BOSTON - A financial tremor in one corner of the globe can leave cracks in an investment portfolio. It's a painful lesson just as many U.S. investors are regaining their confidence.

The stock market remained volatile on Wednesday. After falling 112 points earlier in the day, the Dow Jones industrial average closed down 60. It posted a two-day loss of 285 points.

The trigger is Greece, whose debt troubles threaten the pace of a global economic recovery. It's a growing concern even though the country's population is less than one-third of California's.

But the overriding issue is the financial health of Europe, and of an economic alliance on a continent that still matters despite faster growth in places like China and India. Investors worry that a $144 billion aid package for Greece won't be adequate to keep debt problems in Europe from spreading - not just there, but here as well.

In the short-term, investors trying to escape fallout from Greece have been shifting toward the safest types of bonds, with the trade-off of lower yields. What's more, they're exiting stocks, as seen in this week's sell-off. It's like late 2008, on a smaller scale.

"You're seeing something of a worldwide flight to safety," says David Joy, chief market strategist for Columbia Management, with $341 billion in assets.

The stock market rally that took hold in March 2009 has gone a long way to get investors back on track, but many have been late to latch onto stocks. For 27 consecutive months, safety-minded mutual fund investors have been plowing more money into bonds than into stocks, according to Morningstar Inc.

This year, investors have resumed a more typical pattern of putting more into stock funds than they've been pulling out.

"We're a year and half out of the crisis, which is usually the time it takes for people to become less panicky," says Avi Nachmany, research director of Strategic Insight.

So Greece's problems come at a difficult time. They present a challenge to investors testing the waters again, and raise questions for long-term players hoping for a sustained global economic comeback.

The Greek turmoil "should serve as a reminder that the ramifications of the financial crisis are still being felt," Joy says. The global economy's relatively quick recovery from a deep recession "should not lull investors into a false sense of complacency."

Here are some considerations:

• WHY A CRISIS? Although Greece is a bit player in global markets, its fiscal troubles and risks of a government bond default could set a precedent for how the European Union responds to less-immediate debt risks in Portugal, Spain and other shaky European economies.

The EU has struggled to reach a consensus on how far to go to bail out Greece, and Greek citizens who face the imposition of government cutbacks have taken to the streets in protest.
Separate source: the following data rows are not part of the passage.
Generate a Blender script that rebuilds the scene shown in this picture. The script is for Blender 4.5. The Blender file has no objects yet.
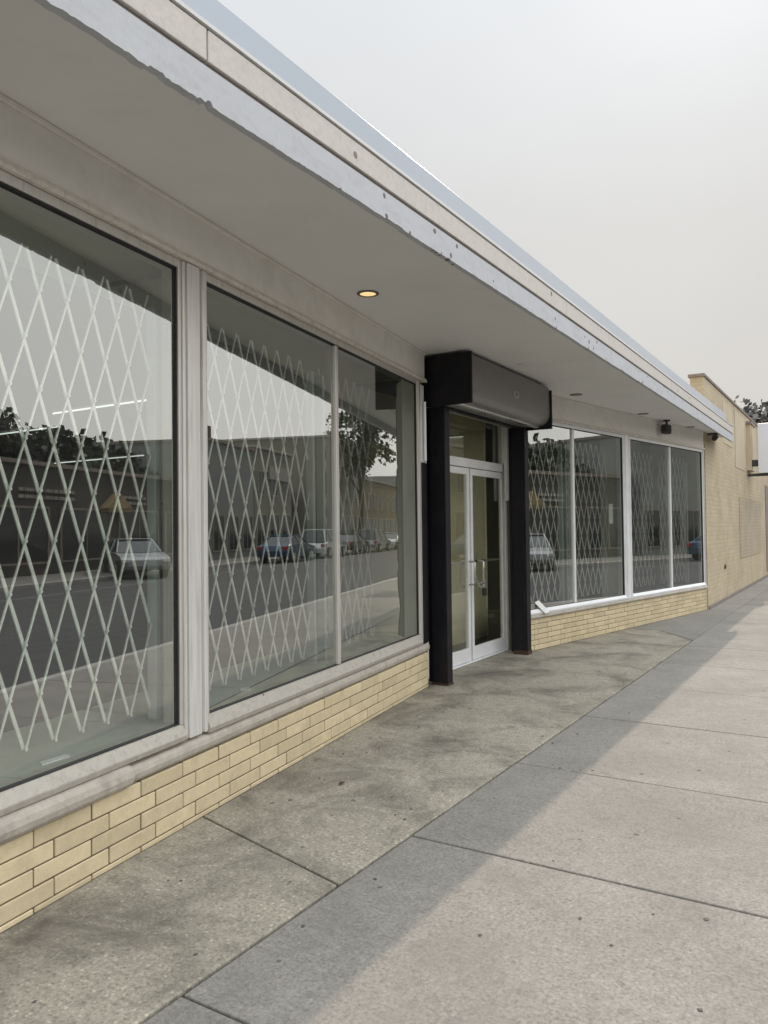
import bpy, bmesh, math, random
from mathutils import Vector, Matrix
rnd = random.Random(7)
SC = bpy.context.scene
COL = SC.collection

# ------------------------------------------------------------------ materials
def nt(name):
    m = bpy.data.materials.new(name); m.use_nodes = True
    n = m.node_tree; n.nodes.clear()
    out = n.nodes.new('ShaderNodeOutputMaterial')
    return m, n, out
def N(n, t, **kw):
    x = n.nodes.new(t)
    for k, v in kw.items():
        if k.startswith('i_'):
            key = k[2:]
            x.inputs[int(key) if key.isdigit() else key.replace('_', ' ')].default_value = v
        else: setattr(x, k, v)
    return x
def c4(c): return (c[0], c[1], c[2], 1)
def noise(n, vec, scale, detail=6, rough=.6, dist=0):
    x = N(n, 'ShaderNodeTexNoise'); x.inputs['Scale'].default_value = scale
    x.inputs['Detail'].default_value = detail; x.inputs['Roughness'].default_value = rough
    x.inputs['Distortion'].default_value = dist
    n.links.new(vec, x.inputs['Vector']); return x
def ramp(n, fac, stops):
    r = N(n, 'ShaderNodeValToRGB'); e = r.color_ramp.elements
    while len(e) < len(stops): e.new(.5)
    for k, (p, c) in zip(e, stops):
        k.position = p; k.color = c4(c) if len(c) == 3 else c
    n.links.new(fac, r.inputs[0]); return r
def mixc(n, fac, a, b, mode='MIX'):
    x = N(n, 'ShaderNodeMix', data_type='RGBA', blend_type=mode)
    for s, v in ((x.inputs[0], fac), (x.inputs[6], a), (x.inputs[7], b)):
        if isinstance(v, (int, float)): s.default_value = v
        elif isinstance(v, tuple): s.default_value = c4(v)
        else: n.links.new(v, s)
    return x.outputs[2]
def mathn(n, op, a, b=None, clamp=False):
    x = N(n, 'ShaderNodeMath', operation=op, use_clamp=clamp)
    for s, v in zip(x.inputs, (a, b)):
        if v is None: continue
        if isinstance(v, (int, float)): s.default_value = v
        else: n.links.new(v, s)
    return x.outputs[0]
def mul(c, k): return tuple(min(1, v*k) for v in c)

def pbr(name, col, rough=.6, metal=0., var=.15, scale=3., bump=.0, bscale=60., stain=None, stain_amt=.45, stain_scale=2.5,
        island=0., speck=None, speck_scale=30., speck_thr=.12, stretch=None, spec=.5):
    m, n, out = nt(name)
    tc = N(n, 'ShaderNodeTexCoord'); vec = tc.outputs['Object']
    sv = vec
    if stretch:
        mp = N(n, 'ShaderNodeMapping'); mp.inputs['Scale'].default_value = stretch
        n.links.new(vec, mp.inputs['Vector']); sv = mp.outputs[0]
    a = noise(n, sv, scale, 8, .62)
    cl = ramp(n, a.outputs['Fac'], [(.28, mul(col, 1-var)), (.72, mul(col, 1+var))]).outputs[0]
    if island:
        g = N(n, 'ShaderNodeNewGeometry')
        k = mathn(n, 'MULTIPLY_ADD', g.outputs['Random Per Island'], 2*island)
        n.nodes[-1].inputs[2].default_value = 1-island
        hs = N(n, 'ShaderNodeHueSaturation'); n.links.new(cl, hs.inputs['Color']); n.links.new(k, hs.inputs['Value'])
        cl = hs.outputs[0]
    if stain:
        s = noise(n, sv, stain_scale, 10, .68, .4)
        f = ramp(n, s.outputs['Fac'], [(.5, (0, 0, 0)), (.68, (stain_amt,)*3)]).outputs[0]
        cl = mixc(n, f, cl, stain)
    if speck:
        v = N(n, 'ShaderNodeTexVoronoi'); v.inputs['Scale'].default_value = speck_scale
        n.links.new(vec, v.inputs['Vector'])
        gate = noise(n, vec, speck_scale*.23, 3)
        th = mathn(n, 'MULTIPLY', ramp(n, gate.outputs['Fac'], [(.5, (0,)*3), (.62, (1,)*3)]).outputs[0], speck_thr)
        f = mathn(n, 'LESS_THAN', v.outputs['Distance'], th)
        cl = mixc(n, f, cl, speck)
    b = N(n, 'ShaderNodeBsdfPrincipled')
    n.links.new(cl, b.inputs['Base Color'])
    rr = ramp(n, a.outputs['Fac'], [(.3, (max(0, rough-.08),)*3), (.7, (min(1, rough+.08),)*3)])
    n.links.new(rr.outputs[0], b.inputs['Roughness'])
    b.inputs['Metallic'].default_value = metal
    b.inputs['Specular IOR Level'].default_value = spec
    if bump:
        h = noise(n, vec, bscale, 6, .6)
        bp = N(n, 'ShaderNodeBump'); bp.inputs['Strength'].default_value = bump; bp.inputs['Distance'].default_value = .01
        n.links.new(h.outputs['Fac'], bp.inputs['Height']); n.links.new(bp.outputs[0], b.inputs['Normal'])
    n.links.new(b.outputs[0], out.inputs[0])
    return m

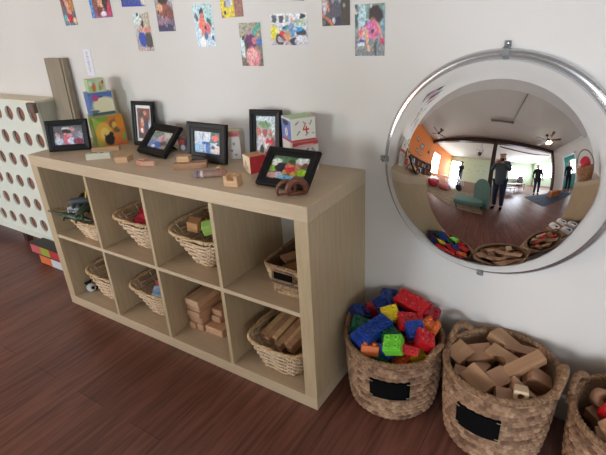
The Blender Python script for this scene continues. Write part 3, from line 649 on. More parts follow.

The EU must balance the need to prevent Greece from defaulting, against the risk of encouraging similar fiscal irresponsibility by its member nations.

When a bailout agreement finally emerged over the weekend, investors in the U.S and elsewhere fretted about the ballooning size of the package. And if larger countries like Spain or Portugal end up needing bailouts as well, will the EU be able to afford it?

• SHORT-TERM PROSPECTS: Worries about a Greek default have caused investors to shift out of bonds carrying higher risk and longer maturities in favor of government-backed Treasurys. That means investors will see lower yields, as prices rise amid expectations of turmoil in the stock market. For example, on Wednesday, the benchmark 10-year note's yield dipped to its lowest level since December. Meanwhile, demand for bonds issued by U.S. financial companies that are big buyers of foreign government debt has been shrinking, depressing prices.

• LONG-TERM PROSPECTS: If Europe's troubles deepen, investors could shift more attention to emerging markets stocks as well as commodities.

Bernie Horn, manager of the $189 million Polaris Global Value Fund, likes commodities because he expects growing demand from countries like China and India will be able to sustain prices for essentials like oil even if Europe's economy tanks.